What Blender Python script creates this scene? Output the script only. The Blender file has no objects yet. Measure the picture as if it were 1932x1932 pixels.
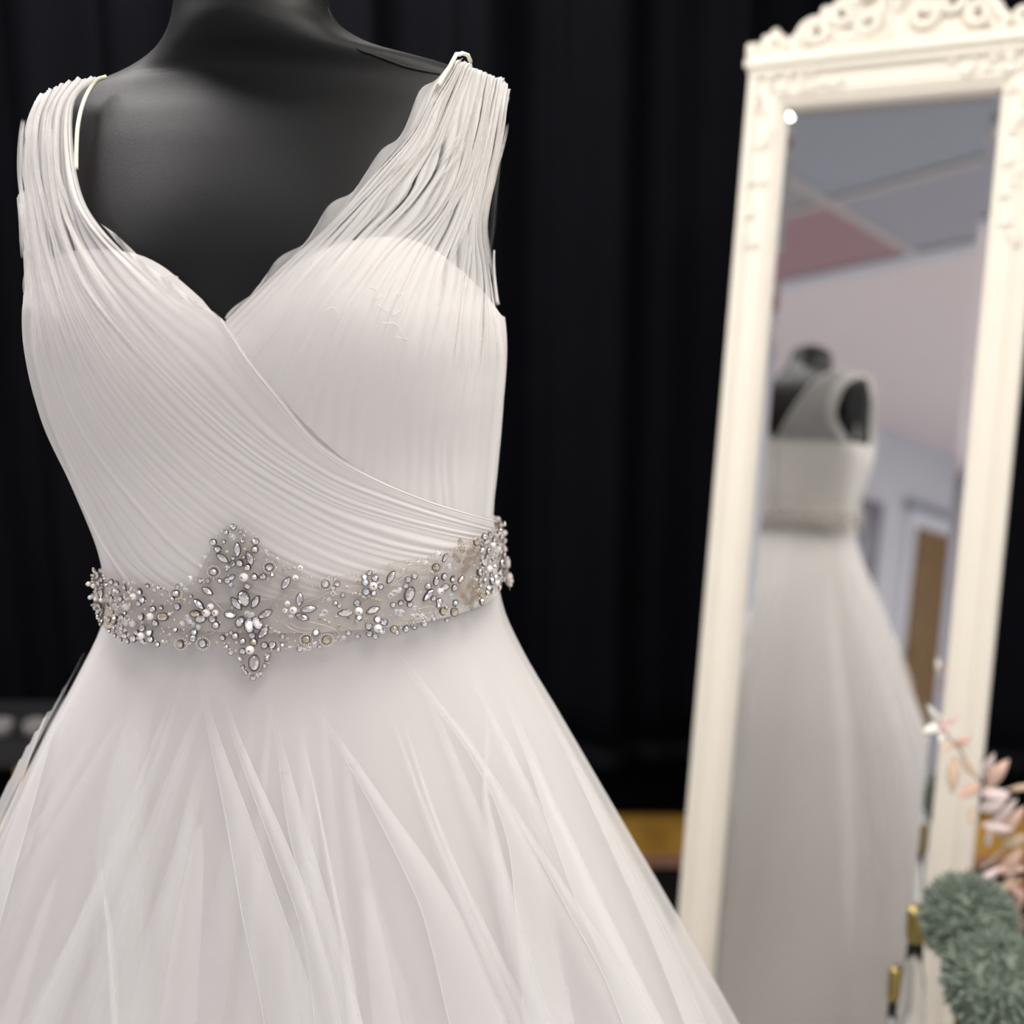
import bpy, bmesh, math, random
from mathutils import Vector, Matrix
from mathutils.bvhtree import BVHTree
random.seed(7)
C = bpy.context.scene.collection
PI = math.pi

# ------------------------------------------------------------------ camera
CAM = Vector((0, 0, 1.40)); PITCH = .1955; F = 1932.0
cd = bpy.data.cameras.new('camera'); cam = bpy.data.objects.new('camera', cd); C.objects.link(cam)
cam.location = CAM; cam.rotation_euler = (PI/2 - PITCH, 0, 0)
cd.sensor_width = 36; cd.lens = 36; cd.clip_start = .02
cd.dof.use_dof = True; cd.dof.focus_distance = .735; cd.dof.aperture_fstop = 36/13.0
sc = bpy.context.scene; sc.camera = cam
# ------------------------------------------------------------------ world, exposure
w = bpy.data.worlds.new('world'); sc.world = w; w.use_nodes = True
w.node_tree.nodes['Background'].inputs[0].default_value = (.9, .93, 1, 1)
w.node_tree.nodes['Background'].inputs[1].default_value = .25
vs = sc.view_settings
vs.view_transform = 'Standard'; vs.look = 'None'; vs.gamma = 1; vs.use_curve_mapping = False; vs.exposure = 0.0
sc.cycles.transparent_max_bounces = 24
sc.cycles.max_bounces = 10
sc.cycles.sample_clamp_indirect = 6
# ------------------------------------------------------------------ ceiling lamps (the fittings are built with the room)
LAMPS = [  # x, y, size x, size y, power, colour
    (.60, .66, .56, .56, 13.5, (1, .95, .85)),
    (.42, -.25, .56, .56, 8, (1, .96, .90)),
    (-.85, 1.05, .56, .56, 15, (1, .95, .95)),
    (-.50, 1.75, .56, .56, 16, (1, .96, .90)),
    (1.70, 1.10, .56, .56, 2, (1, .95, .86)),
    (1.5, -1.8, .56, .56, 13, (1, .97, .94)),
    (.5, -3.6, .56, .56, 30, (1, .93, .93)),
    (-2.2, .42, .56, .56, 9, (.97, .95, 1)),  # added fill panel for the left of the bodice, outside the mirror's view
]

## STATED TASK
Print the data above verbatim from the first line through the line holding "PI = math.pi", leaving every picture out.

## EXPECTED OUTPUT
What Blender Python script creates this scene? Output the script only. The Blender file has no objects yet. Measure the picture as if it were 1932x1932 pixels.
import bpy, bmesh, math, random
from mathutils import Vector, Matrix
from mathutils.bvhtree import BVHTree
random.seed(7)
C = bpy.context.scene.collection
PI = math.pi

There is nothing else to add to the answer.